Stored records -
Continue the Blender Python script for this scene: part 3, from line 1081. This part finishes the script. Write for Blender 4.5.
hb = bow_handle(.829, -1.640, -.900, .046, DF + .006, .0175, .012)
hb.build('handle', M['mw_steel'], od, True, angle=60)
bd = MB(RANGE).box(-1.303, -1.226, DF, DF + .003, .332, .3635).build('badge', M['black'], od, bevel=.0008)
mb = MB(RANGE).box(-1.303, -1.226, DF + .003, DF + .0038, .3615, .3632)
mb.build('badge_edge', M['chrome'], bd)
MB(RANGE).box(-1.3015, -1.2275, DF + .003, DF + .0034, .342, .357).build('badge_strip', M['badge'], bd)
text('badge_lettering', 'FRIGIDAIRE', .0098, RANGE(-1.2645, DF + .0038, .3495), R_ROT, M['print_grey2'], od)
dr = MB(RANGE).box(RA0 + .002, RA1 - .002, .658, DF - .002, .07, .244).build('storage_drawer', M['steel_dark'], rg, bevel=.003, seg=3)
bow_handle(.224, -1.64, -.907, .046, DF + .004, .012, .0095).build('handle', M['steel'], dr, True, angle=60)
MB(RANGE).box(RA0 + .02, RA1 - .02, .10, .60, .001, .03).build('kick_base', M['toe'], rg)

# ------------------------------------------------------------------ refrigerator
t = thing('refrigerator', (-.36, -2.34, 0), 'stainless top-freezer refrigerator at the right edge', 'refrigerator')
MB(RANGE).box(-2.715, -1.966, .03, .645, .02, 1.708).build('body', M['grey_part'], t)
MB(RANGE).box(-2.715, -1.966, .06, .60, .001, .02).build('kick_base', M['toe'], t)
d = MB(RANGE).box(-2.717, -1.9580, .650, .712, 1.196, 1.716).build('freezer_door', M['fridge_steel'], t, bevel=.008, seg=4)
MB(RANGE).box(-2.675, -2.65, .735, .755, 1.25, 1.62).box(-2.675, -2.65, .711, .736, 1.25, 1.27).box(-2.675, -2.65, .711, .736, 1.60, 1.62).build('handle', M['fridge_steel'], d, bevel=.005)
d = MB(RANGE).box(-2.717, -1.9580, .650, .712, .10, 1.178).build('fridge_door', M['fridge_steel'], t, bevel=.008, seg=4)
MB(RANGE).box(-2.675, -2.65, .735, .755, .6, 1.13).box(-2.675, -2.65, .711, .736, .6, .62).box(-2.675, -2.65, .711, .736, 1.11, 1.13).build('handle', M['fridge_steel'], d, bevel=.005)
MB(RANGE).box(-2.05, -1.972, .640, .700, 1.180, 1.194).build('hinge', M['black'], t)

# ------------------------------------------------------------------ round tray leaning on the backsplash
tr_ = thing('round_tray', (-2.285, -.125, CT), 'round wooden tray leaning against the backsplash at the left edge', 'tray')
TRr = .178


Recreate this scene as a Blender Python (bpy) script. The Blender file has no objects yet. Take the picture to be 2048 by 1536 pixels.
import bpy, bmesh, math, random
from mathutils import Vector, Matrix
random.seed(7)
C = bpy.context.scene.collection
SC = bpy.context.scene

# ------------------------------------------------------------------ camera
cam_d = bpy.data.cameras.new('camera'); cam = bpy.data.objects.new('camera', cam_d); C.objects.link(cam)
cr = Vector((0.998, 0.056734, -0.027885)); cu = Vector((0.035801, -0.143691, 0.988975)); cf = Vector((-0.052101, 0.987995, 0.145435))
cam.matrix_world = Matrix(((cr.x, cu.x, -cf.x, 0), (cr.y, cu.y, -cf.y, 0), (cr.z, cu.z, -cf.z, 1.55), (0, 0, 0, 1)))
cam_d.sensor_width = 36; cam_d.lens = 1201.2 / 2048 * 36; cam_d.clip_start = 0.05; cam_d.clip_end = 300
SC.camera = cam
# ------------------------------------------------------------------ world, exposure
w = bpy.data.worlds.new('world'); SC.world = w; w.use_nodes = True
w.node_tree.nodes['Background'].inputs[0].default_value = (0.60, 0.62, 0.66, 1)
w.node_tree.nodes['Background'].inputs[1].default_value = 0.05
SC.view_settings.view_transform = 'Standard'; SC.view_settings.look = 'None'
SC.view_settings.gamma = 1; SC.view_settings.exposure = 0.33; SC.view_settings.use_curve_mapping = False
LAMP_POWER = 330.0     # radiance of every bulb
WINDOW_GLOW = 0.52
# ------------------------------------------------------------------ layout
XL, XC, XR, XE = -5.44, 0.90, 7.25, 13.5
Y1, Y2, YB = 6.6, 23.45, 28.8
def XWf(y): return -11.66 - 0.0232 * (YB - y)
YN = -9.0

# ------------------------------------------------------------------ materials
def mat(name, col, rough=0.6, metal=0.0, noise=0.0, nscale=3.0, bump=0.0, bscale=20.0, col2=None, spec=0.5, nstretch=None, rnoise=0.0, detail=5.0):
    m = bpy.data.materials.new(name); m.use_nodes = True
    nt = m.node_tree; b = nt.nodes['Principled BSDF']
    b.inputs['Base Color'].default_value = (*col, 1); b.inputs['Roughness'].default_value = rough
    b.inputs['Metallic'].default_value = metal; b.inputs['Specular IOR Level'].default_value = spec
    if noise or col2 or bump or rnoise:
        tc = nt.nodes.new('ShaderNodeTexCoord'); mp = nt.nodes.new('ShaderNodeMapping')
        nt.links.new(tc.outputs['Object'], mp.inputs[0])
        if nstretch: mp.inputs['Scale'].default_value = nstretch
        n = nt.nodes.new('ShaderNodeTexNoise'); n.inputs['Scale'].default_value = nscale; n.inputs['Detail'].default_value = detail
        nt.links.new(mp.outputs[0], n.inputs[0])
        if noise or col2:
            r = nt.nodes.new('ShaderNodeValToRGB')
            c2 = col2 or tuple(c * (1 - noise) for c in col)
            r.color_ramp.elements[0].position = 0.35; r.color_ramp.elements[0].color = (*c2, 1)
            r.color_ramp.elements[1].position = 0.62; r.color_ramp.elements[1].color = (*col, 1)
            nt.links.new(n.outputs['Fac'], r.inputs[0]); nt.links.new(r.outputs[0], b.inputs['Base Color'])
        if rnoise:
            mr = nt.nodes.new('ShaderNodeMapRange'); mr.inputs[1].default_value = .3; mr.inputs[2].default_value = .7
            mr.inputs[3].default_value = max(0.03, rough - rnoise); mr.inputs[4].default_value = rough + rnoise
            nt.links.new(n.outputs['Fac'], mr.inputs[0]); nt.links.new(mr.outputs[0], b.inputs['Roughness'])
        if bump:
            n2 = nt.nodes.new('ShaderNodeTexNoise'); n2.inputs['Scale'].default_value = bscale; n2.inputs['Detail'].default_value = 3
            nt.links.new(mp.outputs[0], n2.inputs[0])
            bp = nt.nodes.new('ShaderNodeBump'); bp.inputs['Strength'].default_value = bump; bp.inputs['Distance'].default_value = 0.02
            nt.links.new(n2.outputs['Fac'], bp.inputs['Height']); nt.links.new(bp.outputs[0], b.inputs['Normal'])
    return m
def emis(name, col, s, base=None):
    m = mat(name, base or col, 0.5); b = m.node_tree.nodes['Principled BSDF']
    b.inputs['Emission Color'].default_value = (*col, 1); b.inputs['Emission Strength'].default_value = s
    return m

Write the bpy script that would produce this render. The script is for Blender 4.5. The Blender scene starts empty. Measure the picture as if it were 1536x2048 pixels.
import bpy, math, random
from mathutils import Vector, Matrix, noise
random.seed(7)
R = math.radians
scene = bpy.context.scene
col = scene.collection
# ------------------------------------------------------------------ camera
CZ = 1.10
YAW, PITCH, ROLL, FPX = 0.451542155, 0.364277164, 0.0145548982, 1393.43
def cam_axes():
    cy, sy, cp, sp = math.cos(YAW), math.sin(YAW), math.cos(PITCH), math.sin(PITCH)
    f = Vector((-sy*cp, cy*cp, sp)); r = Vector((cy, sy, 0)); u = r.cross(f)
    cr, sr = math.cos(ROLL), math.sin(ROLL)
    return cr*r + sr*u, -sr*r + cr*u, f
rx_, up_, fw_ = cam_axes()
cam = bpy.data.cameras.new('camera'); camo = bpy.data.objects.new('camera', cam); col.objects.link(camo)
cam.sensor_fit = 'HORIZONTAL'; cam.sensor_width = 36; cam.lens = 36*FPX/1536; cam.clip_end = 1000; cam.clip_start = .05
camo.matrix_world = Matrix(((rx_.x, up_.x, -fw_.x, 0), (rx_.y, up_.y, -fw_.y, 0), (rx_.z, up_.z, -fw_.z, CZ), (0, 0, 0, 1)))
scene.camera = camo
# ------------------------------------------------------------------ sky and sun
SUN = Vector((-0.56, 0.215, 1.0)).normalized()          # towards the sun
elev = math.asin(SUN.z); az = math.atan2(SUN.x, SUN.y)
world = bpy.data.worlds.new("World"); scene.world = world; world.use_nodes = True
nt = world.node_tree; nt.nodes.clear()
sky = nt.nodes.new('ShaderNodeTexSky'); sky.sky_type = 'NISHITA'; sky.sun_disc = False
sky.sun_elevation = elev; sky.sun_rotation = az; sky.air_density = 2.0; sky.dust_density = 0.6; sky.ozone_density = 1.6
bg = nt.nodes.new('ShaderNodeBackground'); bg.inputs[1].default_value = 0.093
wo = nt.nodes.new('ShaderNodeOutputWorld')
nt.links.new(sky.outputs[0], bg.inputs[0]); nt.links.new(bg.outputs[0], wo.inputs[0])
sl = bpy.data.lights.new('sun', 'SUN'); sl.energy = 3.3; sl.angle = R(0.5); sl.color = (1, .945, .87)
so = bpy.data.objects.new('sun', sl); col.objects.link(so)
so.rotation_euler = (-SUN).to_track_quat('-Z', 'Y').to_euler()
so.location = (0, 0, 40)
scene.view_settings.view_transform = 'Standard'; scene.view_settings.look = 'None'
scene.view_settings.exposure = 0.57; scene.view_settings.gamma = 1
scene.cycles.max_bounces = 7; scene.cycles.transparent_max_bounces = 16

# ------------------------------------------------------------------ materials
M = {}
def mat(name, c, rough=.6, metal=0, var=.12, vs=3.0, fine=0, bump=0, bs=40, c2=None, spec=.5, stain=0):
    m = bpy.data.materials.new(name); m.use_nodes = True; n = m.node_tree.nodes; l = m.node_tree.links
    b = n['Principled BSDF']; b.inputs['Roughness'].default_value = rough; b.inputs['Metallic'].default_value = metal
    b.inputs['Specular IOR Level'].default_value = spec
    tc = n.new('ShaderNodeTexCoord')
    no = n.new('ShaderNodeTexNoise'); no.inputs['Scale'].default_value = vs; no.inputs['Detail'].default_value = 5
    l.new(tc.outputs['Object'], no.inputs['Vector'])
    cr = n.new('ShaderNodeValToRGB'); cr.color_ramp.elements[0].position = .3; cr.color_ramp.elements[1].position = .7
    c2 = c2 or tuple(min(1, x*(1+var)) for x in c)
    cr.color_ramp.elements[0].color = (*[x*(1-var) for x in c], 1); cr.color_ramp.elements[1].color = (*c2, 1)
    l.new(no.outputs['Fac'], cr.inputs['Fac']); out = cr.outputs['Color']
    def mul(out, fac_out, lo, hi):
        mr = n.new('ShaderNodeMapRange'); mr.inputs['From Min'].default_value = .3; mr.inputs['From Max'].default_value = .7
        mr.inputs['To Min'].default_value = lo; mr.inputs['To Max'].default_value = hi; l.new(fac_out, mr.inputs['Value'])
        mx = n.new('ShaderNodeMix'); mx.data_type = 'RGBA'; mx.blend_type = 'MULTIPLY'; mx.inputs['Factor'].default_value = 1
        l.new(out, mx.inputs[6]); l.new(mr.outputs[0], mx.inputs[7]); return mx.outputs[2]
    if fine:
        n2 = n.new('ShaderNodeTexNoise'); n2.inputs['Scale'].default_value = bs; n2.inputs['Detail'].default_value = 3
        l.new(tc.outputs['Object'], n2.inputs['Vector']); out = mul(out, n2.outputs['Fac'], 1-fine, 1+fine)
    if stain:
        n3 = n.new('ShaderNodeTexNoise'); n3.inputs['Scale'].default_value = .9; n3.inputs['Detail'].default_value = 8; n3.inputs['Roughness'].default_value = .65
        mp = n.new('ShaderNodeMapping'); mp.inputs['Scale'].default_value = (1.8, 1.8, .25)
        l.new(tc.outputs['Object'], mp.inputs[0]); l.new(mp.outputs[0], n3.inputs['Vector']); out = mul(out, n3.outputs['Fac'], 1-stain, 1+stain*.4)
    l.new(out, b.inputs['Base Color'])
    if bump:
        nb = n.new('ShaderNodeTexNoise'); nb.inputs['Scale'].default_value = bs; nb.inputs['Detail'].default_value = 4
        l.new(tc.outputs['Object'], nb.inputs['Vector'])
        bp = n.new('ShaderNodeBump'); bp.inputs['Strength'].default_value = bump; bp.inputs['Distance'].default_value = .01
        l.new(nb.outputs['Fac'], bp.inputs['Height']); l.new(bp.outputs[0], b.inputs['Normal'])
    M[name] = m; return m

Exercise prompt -
Begin with the line containing "1.62).build('handle', M['fridge_steel'], d, bevel=.005)", end with the line containing "SC = bpy.context.scene", and repeat every line in that stretch exactly.

Output for this task -
MB(RANGE).box(-2.675, -2.65, .735, .755, 1.25, 1.62).box(-2.675, -2.65, .711, .736, 1.25, 1.27).box(-2.675, -2.65, .711, .736, 1.60, 1.62).build('handle', M['fridge_steel'], d, bevel=.005)
d = MB(RANGE).box(-2.717, -1.9580, .650, .712, .10, 1.178).build('fridge_door', M['fridge_steel'], t, bevel=.008, seg=4)
MB(RANGE).box(-2.675, -2.65, .735, .755, .6, 1.13).box(-2.675, -2.65, .711, .736, .6, .62).box(-2.675, -2.65, .711, .736, 1.11, 1.13).build('handle', M['fridge_steel'], d, bevel=.005)
MB(RANGE).box(-2.05, -1.972, .640, .700, 1.180, 1.194).build('hinge', M['black'], t)

# ------------------------------------------------------------------ round tray leaning on the backsplash
tr_ = thing('round_tray', (-2.285, -.125, CT), 'round wooden tray leaning against the backsplash at the left edge', 'tray')
TRr = .178


Recreate this scene as a Blender Python (bpy) script. The Blender file has no objects yet. Take the picture to be 2048 by 1536 pixels.
import bpy, bmesh, math, random
from mathutils import Vector, Matrix
random.seed(7)
C = bpy.context.scene.collection
SC = bpy.context.scene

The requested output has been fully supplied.